YOUR OBJECTIVE
Locate the string "part" throughout the material and copy every line in which it occurs.

## START

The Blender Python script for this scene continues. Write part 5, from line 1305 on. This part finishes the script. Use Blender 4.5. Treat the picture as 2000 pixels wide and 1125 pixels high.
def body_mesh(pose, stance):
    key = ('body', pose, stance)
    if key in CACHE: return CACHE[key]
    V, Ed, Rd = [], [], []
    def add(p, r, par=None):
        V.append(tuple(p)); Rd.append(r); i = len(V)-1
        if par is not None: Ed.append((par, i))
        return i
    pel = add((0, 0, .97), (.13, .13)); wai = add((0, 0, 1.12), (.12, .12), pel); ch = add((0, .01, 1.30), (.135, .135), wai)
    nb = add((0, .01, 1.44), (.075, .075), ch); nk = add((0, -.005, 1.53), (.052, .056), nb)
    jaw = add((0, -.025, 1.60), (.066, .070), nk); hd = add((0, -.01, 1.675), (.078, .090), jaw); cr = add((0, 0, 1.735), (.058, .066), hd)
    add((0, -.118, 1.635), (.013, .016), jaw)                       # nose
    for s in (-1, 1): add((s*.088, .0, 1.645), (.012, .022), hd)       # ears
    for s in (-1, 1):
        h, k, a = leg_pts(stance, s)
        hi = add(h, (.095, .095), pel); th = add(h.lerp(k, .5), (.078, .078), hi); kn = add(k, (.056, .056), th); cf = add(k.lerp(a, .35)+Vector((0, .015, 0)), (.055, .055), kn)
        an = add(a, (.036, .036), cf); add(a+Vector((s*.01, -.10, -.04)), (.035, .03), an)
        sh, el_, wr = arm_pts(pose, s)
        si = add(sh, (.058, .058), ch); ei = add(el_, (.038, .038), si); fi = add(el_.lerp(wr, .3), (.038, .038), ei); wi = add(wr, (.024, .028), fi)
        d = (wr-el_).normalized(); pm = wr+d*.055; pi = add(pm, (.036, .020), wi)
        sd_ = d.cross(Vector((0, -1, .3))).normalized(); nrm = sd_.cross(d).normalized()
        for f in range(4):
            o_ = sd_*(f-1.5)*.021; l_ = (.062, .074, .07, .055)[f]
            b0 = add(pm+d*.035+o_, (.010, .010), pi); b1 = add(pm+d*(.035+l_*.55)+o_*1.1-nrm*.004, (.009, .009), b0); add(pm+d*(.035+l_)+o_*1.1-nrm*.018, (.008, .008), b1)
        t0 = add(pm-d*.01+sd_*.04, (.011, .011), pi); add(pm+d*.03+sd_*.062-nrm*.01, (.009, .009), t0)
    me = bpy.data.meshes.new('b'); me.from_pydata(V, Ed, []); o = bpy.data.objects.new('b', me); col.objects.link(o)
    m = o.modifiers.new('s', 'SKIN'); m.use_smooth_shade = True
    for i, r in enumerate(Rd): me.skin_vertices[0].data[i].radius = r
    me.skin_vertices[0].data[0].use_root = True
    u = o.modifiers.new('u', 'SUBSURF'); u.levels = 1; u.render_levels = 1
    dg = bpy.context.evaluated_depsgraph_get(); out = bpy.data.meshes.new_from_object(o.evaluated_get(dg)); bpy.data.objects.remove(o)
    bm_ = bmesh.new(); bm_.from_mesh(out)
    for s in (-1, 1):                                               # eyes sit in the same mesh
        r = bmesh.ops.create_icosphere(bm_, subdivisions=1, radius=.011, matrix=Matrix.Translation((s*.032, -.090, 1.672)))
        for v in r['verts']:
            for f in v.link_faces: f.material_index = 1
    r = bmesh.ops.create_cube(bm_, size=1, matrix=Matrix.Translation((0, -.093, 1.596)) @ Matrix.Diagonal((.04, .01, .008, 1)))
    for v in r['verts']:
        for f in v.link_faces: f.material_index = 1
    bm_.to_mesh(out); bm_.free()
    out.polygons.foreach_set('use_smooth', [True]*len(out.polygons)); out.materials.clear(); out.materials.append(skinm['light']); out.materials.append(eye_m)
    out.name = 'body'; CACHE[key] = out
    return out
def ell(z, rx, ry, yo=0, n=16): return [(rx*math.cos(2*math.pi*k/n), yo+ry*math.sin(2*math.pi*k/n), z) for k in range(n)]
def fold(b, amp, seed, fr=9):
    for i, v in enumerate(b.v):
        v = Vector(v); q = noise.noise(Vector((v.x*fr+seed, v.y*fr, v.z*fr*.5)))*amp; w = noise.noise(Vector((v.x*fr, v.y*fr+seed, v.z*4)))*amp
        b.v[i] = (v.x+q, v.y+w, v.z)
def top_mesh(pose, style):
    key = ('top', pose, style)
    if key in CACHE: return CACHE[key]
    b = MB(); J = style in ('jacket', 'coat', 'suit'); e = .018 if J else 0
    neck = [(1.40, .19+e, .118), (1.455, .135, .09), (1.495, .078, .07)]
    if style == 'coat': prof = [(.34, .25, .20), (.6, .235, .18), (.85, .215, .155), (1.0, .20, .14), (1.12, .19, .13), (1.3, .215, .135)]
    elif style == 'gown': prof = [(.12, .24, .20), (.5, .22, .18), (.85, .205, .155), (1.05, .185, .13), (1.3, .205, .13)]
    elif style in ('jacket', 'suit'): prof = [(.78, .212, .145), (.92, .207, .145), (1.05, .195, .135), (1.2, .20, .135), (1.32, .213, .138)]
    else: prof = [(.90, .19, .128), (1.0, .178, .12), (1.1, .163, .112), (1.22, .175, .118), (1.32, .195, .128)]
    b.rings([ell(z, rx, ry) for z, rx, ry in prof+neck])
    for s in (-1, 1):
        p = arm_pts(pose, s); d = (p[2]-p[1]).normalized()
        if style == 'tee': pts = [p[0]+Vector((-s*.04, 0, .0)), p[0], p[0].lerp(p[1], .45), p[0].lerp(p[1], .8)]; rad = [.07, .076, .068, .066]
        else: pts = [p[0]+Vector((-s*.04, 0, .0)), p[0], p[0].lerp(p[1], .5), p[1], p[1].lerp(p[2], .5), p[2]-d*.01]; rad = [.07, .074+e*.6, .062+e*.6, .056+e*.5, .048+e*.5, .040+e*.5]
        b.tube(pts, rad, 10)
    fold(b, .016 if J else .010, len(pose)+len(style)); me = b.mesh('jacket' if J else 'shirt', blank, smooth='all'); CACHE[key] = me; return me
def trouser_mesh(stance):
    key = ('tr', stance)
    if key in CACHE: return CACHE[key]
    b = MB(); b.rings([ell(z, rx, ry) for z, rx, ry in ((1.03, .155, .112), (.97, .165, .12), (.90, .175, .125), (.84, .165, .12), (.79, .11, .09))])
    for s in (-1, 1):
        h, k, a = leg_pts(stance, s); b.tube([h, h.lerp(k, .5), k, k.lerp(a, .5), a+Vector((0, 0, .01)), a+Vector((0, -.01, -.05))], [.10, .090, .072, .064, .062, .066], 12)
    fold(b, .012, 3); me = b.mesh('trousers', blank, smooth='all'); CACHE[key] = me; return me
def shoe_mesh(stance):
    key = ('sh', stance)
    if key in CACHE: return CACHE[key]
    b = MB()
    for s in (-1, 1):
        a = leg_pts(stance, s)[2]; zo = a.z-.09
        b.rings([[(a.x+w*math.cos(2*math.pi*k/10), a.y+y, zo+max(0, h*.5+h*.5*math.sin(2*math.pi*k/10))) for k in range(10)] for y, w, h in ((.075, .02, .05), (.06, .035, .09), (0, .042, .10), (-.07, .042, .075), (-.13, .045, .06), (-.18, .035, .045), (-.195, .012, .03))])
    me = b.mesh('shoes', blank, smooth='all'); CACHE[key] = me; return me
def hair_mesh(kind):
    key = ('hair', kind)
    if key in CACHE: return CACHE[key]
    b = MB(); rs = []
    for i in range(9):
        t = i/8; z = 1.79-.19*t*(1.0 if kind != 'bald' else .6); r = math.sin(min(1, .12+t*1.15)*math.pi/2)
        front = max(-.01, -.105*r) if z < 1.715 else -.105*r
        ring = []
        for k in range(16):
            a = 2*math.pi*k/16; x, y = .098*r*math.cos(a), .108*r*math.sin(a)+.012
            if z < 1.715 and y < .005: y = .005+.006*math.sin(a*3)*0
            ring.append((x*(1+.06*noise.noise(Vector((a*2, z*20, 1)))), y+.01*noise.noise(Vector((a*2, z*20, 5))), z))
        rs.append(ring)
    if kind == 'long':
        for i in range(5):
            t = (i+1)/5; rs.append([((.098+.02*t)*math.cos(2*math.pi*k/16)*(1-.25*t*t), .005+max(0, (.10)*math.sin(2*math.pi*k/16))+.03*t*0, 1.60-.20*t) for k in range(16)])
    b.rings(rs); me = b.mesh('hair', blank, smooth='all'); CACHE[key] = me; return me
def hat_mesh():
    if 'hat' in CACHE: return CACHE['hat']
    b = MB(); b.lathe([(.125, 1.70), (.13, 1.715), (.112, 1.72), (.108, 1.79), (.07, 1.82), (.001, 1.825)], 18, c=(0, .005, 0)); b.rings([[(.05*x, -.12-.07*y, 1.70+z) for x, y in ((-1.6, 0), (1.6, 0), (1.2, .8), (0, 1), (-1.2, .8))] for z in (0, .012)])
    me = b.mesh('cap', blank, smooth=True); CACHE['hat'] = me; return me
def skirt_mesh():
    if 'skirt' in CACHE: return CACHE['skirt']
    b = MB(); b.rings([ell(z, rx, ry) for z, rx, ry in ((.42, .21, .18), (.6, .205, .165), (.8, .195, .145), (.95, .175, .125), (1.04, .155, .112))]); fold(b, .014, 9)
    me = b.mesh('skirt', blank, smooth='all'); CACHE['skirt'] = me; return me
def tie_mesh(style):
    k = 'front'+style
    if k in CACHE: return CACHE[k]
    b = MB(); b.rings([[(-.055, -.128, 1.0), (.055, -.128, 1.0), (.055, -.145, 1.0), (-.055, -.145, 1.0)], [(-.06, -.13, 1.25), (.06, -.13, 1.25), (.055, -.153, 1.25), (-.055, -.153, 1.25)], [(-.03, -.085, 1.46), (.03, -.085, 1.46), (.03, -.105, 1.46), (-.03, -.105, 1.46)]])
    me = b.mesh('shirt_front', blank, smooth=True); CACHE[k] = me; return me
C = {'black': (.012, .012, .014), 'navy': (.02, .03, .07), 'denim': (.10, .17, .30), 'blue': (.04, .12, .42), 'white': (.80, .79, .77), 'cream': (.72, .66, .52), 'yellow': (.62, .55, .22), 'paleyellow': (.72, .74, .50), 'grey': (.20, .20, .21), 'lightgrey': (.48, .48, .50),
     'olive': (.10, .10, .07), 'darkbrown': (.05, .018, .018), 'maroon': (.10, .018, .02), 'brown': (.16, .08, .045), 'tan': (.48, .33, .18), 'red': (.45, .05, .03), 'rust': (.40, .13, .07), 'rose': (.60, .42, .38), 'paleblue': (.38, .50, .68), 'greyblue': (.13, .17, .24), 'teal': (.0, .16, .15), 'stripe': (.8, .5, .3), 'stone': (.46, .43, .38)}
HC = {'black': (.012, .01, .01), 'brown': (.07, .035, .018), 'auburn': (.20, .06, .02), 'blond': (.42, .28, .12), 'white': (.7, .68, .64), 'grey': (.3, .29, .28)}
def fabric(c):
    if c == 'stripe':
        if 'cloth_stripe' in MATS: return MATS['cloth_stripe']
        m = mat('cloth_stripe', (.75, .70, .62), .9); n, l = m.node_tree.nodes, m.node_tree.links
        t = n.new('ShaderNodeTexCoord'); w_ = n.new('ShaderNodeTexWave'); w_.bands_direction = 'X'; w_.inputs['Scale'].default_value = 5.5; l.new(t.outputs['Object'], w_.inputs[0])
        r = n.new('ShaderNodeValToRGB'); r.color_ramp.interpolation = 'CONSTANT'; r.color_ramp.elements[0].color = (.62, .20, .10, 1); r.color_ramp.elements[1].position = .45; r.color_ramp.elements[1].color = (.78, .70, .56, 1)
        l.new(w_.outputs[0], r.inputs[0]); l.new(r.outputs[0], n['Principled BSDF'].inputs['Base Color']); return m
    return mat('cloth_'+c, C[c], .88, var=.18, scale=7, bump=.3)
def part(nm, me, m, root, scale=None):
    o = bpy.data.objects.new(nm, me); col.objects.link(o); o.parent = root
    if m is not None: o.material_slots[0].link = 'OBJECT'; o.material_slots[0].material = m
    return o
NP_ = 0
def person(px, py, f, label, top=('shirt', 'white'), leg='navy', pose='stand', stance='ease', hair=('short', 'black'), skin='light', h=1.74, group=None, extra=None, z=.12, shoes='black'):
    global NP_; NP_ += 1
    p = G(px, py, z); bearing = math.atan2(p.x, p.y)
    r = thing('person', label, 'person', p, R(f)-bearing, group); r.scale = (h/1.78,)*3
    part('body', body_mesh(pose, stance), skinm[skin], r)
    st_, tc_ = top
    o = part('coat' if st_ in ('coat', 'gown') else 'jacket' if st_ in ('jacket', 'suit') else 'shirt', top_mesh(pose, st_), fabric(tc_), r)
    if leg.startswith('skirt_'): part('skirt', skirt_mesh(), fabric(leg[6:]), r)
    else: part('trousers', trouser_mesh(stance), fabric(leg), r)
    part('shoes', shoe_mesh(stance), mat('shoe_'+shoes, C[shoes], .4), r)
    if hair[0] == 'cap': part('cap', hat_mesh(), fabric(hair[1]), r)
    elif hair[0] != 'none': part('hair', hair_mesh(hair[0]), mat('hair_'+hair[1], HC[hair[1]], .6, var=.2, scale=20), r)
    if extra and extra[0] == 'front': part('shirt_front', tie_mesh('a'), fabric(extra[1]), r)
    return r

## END

EXERCISE SOLUTION
The Blender Python script for this scene continues. Write part 5, from line 1305 on. This part finishes the script. Use Blender 4.5. Treat the picture as 2000 pixels wide and 1125 pixels high.
def part(nm, me, m, root, scale=None):
    part('body', body_mesh(pose, stance), skinm[skin], r)
    o = part('coat' if st_ in ('coat', 'gown') else 'jacket' if st_ in ('jacket', 'suit') else 'shirt', top_mesh(pose, st_), fabric(tc_), r)
    if leg.startswith('skirt_'): part('skirt', skirt_mesh(), fabric(leg[6:]), r)
    else: part('trousers', trouser_mesh(stance), fabric(leg), r)
    part('shoes', shoe_mesh(stance), mat('shoe_'+shoes, C[shoes], .4), r)
    if hair[0] == 'cap': part('cap', hat_mesh(), fabric(hair[1]), r)
    elif hair[0] != 'none': part('hair', hair_mesh(hair[0]), mat('hair_'+hair[1], HC[hair[1]], .6, var=.2, scale=20), r)
    if extra and extra[0] == 'front': part('shirt_front', tie_mesh('a'), fabric(extra[1]), r)